What you need to do – Everything from the first line to the line containing "S.camera = cam" is to be repeated exactly; nothing past it.

>> BEGIN Stored data

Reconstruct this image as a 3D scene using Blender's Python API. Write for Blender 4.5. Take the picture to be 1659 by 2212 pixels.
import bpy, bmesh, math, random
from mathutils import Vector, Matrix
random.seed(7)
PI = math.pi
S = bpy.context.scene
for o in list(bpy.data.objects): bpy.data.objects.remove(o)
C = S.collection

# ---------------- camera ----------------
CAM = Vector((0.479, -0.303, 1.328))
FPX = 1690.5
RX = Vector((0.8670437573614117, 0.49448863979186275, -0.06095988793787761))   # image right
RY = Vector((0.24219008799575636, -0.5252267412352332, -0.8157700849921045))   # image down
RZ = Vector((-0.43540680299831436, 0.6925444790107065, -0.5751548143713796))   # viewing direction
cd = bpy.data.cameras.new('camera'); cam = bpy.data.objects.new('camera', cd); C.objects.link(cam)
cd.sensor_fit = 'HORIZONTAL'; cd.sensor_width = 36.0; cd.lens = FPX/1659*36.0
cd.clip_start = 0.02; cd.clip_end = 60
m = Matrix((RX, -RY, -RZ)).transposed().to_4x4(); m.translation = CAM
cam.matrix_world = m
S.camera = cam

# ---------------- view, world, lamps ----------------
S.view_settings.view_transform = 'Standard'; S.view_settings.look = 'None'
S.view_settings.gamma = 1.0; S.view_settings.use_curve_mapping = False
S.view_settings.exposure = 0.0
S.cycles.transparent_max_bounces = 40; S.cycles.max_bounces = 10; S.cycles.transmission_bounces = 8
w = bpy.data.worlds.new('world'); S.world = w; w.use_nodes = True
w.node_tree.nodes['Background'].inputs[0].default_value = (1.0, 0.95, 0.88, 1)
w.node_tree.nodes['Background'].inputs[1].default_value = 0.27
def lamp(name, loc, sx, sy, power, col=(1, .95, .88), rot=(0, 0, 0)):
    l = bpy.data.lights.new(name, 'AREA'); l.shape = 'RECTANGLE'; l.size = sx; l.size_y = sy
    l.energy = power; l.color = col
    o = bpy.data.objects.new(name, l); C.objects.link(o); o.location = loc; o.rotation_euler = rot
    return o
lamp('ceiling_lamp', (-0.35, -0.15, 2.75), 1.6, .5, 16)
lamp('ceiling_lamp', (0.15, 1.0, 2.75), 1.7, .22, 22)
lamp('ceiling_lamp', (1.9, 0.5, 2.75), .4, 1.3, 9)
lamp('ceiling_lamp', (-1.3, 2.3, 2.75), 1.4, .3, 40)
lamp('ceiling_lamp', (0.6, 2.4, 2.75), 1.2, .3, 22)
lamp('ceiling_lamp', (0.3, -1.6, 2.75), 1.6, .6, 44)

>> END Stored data

The completed task –
Reconstruct this image as a 3D scene using Blender's Python API. Write for Blender 4.5. Take the picture to be 1659 by 2212 pixels.
import bpy, bmesh, math, random
from mathutils import Vector, Matrix
random.seed(7)
PI = math.pi
S = bpy.context.scene
for o in list(bpy.data.objects): bpy.data.objects.remove(o)
C = S.collection

# ---------------- camera ----------------
CAM = Vector((0.479, -0.303, 1.328))
FPX = 1690.5
RX = Vector((0.8670437573614117, 0.49448863979186275, -0.06095988793787761))   # image right
RY = Vector((0.24219008799575636, -0.5252267412352332, -0.8157700849921045))   # image down
RZ = Vector((-0.43540680299831436, 0.6925444790107065, -0.5751548143713796))   # viewing direction
cd = bpy.data.cameras.new('camera'); cam = bpy.data.objects.new('camera', cd); C.objects.link(cam)
cd.sensor_fit = 'HORIZONTAL'; cd.sensor_width = 36.0; cd.lens = FPX/1659*36.0
cd.clip_start = 0.02; cd.clip_end = 60
m = Matrix((RX, -RY, -RZ)).transposed().to_4x4(); m.translation = CAM
cam.matrix_world = m
S.camera = cam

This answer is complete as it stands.